Topic: Single Stage Amplifier

Difficulty: Medium

For MOSFET in saturation,
$\hspace{2cm}I_D=\frac{1}{2}\mu_n C_{OX}\frac{W}{L}(V_{GS}-V_{th})^2$

where, $(V_{GS}-V_{th})$ -> $I_D$ dependant on square of overdrive voltage.

• In some applications, square law dependence of $I_D$ on overdrive voltage introduces excessive non-linearity.

• Solution: using diode connected load.

• Another approach: Using source degeneration resistor.

• As $V_{in}$ increases, $I_D$ increases, voltage drop across $R_S$ increases, i.e a fraction of $V_{in}$ appears across $R_S$ rather than as a gate source overdrive, Therefore leading to a smoother variation of $I_D$.

• Voltage gain: $A_v$
  $\hspace{3cm} $A_v$ =\frac{\partial V_{out}}{\partial V_{in}}=-\Big( \frac{\partial I_{D}}{\partial V_{in}} \Big)R_D \hspace{2cm}$..........(1)

let, $\hspace{1cm}G_m=-\Big( \frac{\partial I_{D}}{\partial V_{in}} \Big)\hspace{2cm}$ => equivalent transconductance of circuit.

$\therefore\,\,\, A_v=-G_m\,R_D\hspace{6cm}$ ...........(2)
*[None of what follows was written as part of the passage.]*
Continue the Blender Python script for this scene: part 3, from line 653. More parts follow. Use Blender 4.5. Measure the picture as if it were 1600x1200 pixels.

$G_m=\frac{\partial I_{D}}{\partial V_{GS}}\frac{\partial V_{GS}}{\partial V_{in}}$

but, $V_{GS}=V_{in}-I_DR_S$

$\therefore \,\,\, \frac{\partial V_{GS}}{\partial V_{in}}=1-R_S\Big( \frac{\partial I_{D}}{\partial V_{in}} \Big) $

$\therefore \,\,\,G_m= \frac{\partial I_{D}}{\partial V_{GS}}\Big( 1-R_S\frac{\partial I_{D}}{\partial V_{in}} \Big) $

$ \,\,\,G_m=g_m(1-R_S*G_m)$

Since, $\frac{\partial I_{D}}{\partial V_{GS}}$ is transconductance of $M_1$.

$\therefore \,\,\,G_m=\frac{g_m}{1+g_mR_S}$

from (2),
$A_v=\frac{-g_mR_D}{1+g_mR_S} \hspace{3cm}$

.......i.e $A_v$ decreases with $R_S$.

$A_v=\frac{-R_D}{\frac{1}{g_m}+R_S}$